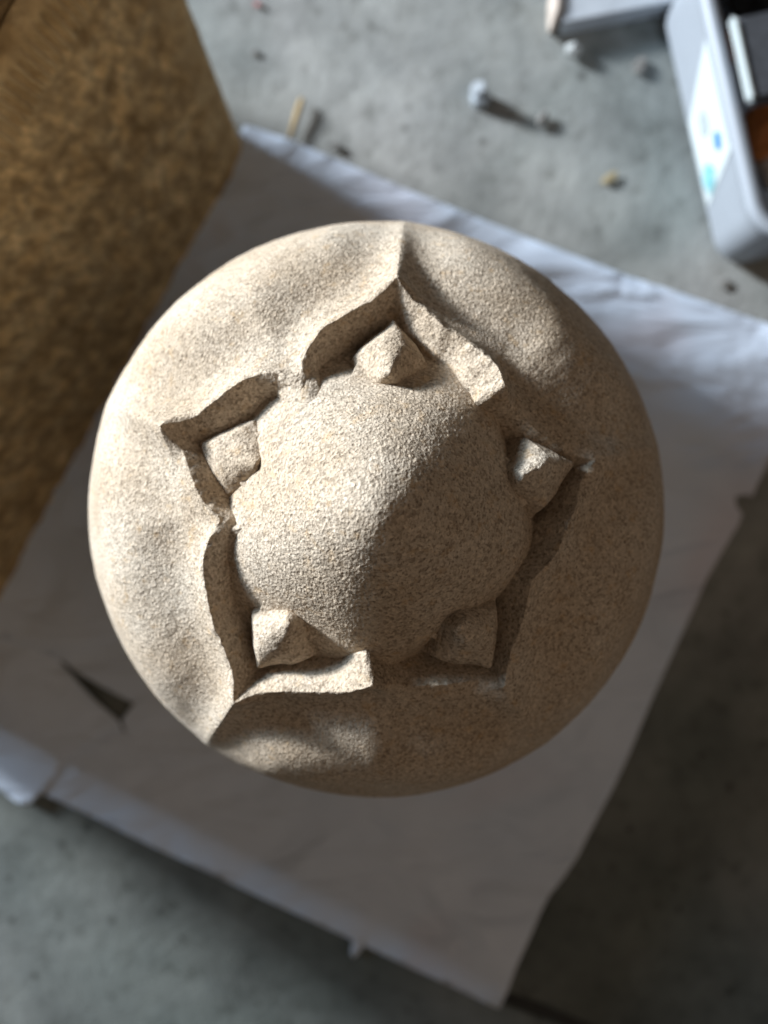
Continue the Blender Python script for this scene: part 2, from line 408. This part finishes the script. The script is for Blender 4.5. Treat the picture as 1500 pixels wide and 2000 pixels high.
nrm = np.stack([np.sin(np.arctan(np.repeat(slope, nc))) * np.cos(AA.ravel()), np.sin(np.arctan(np.repeat(slope, nc))) * np.sin(AA.ravel()), np.cos(np.arctan(np.repeat(slope, nc)))], 1)
Pb = Pb + nrm * (stone_noise(Pb + 3.1, 1.0) + 0.00006 * vnoise(Pb, 0.0006, 9))[:, None]
am = (AA.ravel() + math.pi) % (2 * math.pi) - math.pi
Pb[:, 2] -= 0.0090 * span(am, A_V23 + 0.05, A_V01 - 0.05, 0.15) * smst((QQ.ravel() - 0.86) / 0.20)
boss = link('centre_boss', grid_mesh('centre_boss', Pb, nr, nc, wrap=True), M_STONE, finial, (0.0010, -0.0004, CZ))

# sepals: keeled leaves that show in the five points
def sepal(k, az, th_tip, length, halfw, keel, skew):
    nu, nv = 90, 90
    u = np.linspace(0, 1, nu); v = np.linspace(-1, 1, nv)
    U, V = np.meshgrid(u, v, indexing='ij')
    wid = halfw * np.interp(U, [0, 0.22, 0.50, 0.75, 1.0], [0.22, 0.55, 1.0, 0.72, 0.12])
    kh = keel * np.interp(U, [0, 0.08, 0.3, 0.6, 1.0], [0.95, 1.0, 1.0, 0.84, 0.50])
    Vk = V - skew; av = np.where(Vk < 0, -Vk / (1 + skew), Vk / (1 - skew)); av = np.sqrt(av ** 2 + 0.07) - 0.035; prof = np.where(av < 0.74, 1 - 0.50 * (np.maximum(av, 0) / 0.74) ** 1.6, 0.50 * smst((1 - av) / 0.26))
    prof = prof + 0.05 * np.sin(5.0 * U + k) * (1 - av)
    end = np.clip(U / 0.05, 0, 1) * np.clip((1 - U) / 0.03, 0, 1)
    rr = R - 0.0095 + (kh + 0.0053) * (0.06 + 0.94 * prof) * np.where(end < 1, end ** 0.6, 1)
    th = th_tip - (length * (1 - U)) / R
    az2 = az + V * wid / (R * np.sin(np.maximum(th, 0.15)))
    D = np.stack([(np.sin(th) * np.cos(az2)).ravel(), (np.sin(th) * np.sin(az2)).ravel(), np.cos(th).ravel()], 1)
    P = D * rr.ravel()[:, None]; P = P + D * (stone_noise(P + 1.7 * k, 1.6) + 0.0011 * vnoise(P, 0.008, 40 + k) + 0.00025 * vnoise(P, 0.0024, 50 + k))[:, None]
    o = link('sepal', grid_mesh('sepal', P, nu, nv), M_STONE, finial, off)
    return o
SEP = {0: (0.0215, 0.0125, 0.0068), 1: (0.0210, 0.0125, 0.0084), 2: (0.0205, 0.0135, 0.0088), 3: (0.0215, 0.0125, 0.0068), 4: (0.0215, 0.0140, 0.0044)}
for k, (th, az) in enumerate(tip_pol):
    L, hw, kl = SEP[k]
    sepal(k, az, th - (0.056, 0.050, 0.050, 0.058, 0.046)[k], L, hw, kl, (-0.12, 0.1, 0.08, -0.15, 0.12)[k])

# lower half, neck and foot
prof = []
for t in np.linspace(rad(103), rad(150), 40): prof.append((R * math.sin(t), CZ + R * math.cos(t)))
zb = prof[-1][1]
prof += [(0.046, zb - 0.010), (0.044, zb - 0.030), (0.046, zb - 0.060), (0.056, zb - 0.075), (0.064, zb - 0.085), (0.066, 0.006), (0.060, 0.004), (0.0, 0.004)]
nc = 160; P = []
for r_, z_ in prof:
    for j in range(nc):
        t = 2 * math.pi * j / nc; P.append((r_ * math.cos(t), r_ * math.sin(t), z_))
P = np.array(P); P[:, :2] *= (1 + 6 * stone_noise(P))[:, None]
o = link('neck', grid_mesh('neck', P, len(prof), nc, wrap=True), M_STONE, finial)

# ------------------------------------------------------------------ brown stone block
P0 = W2(487, 283); ex = (W2(0, 1190) - W2(484, 312)).normalized()      # along the face, towards lower left
ez = Vector((0, 0, 1)); ey = Vector((-ex.y, ex.x, 0))
if ey.dot(-P0) < 0: ey = -ey                                            # outward normal of the visible face
BL, BH, BT = 0.41, 0.2345, 0.26
block = empty('brown_stone_block', P0 + ex * (BL / 2) - ey * (BT / 2))
block.rotation_euler = (0, 0, math.atan2(ex.y, ex.x))
tag(block, 'tall rough brown sandstone block with tooled top margin at upper left', 'stone block')
# local frame: x along ex, y' = rotated; find sign of outward
loc_out = 1.0 if (Vector((-math.sin(block.rotation_euler.z), math.cos(block.rotation_euler.z), 0))).dot(ey) > 0 else -1.0
nx, nz = 420, 300
xv = np.linspace(-BL / 2, BL / 2, nx); zv = np.linspace(0.0, BH, nz)
ZZ, XX = np.meshgrid(zv, xv, indexing='ij')
edge = XX + BL / 2                                                     # distance from the near corner edge
P = np.stack([XX.ravel(), np.zeros(XX.size), ZZ.ravel()], 1)
topd = BH - ZZ.ravel(); ed = edge.ravel()
m_top = np.clip((topd - 0.027) / 0.003, 0, 1); m_edge = np.clip((ed - 0.018) / 0.006, 0, 1)
rough = m_top * m_edge
al_ = 0.36 * P[:, 0] + 0.93 * P[:, 2]; ac_ = 0.93 * P[:, 0] - 0.36 * P[:, 2]; Pst = np.stack([al_ * 0.5, P[:, 1], ac_], 1)
dis = rough * (0.0014 * vnoise(Pst, 0.009, 11) + 0.0008 * vnoise(Pst, 0.004, 12)) + 0.0004 * vnoise(P, 0.006, 13)
dis += (1 - m_top) * (0.0017 * np.clip((topd - 0.003) / 0.006, 0, 1) * np.sin((ed + 0.15 * topd + 0.0010 * vnoise(P, 0.02, 15)) * 2 * math.pi / 0.0046) + 0.0012)
dent = np.exp(-(((ed - 0.222) / 0.0035) ** 2 + ((topd - 0.031) / 0.0025) ** 2)); dis -= 0.006 * dent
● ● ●
:: GOAL ::
Search the listing for the word "from". Copy every line in which it occurs.

:: SOLUTION ::
Continue the Blender Python script for this scene: part 2, from line 408. This part finishes the script. The script is for Blender 4.5. Treat the picture as 1500 pixels wide and 2000 pixels high.
edge = XX + BL / 2                                                     # distance from the near corner edge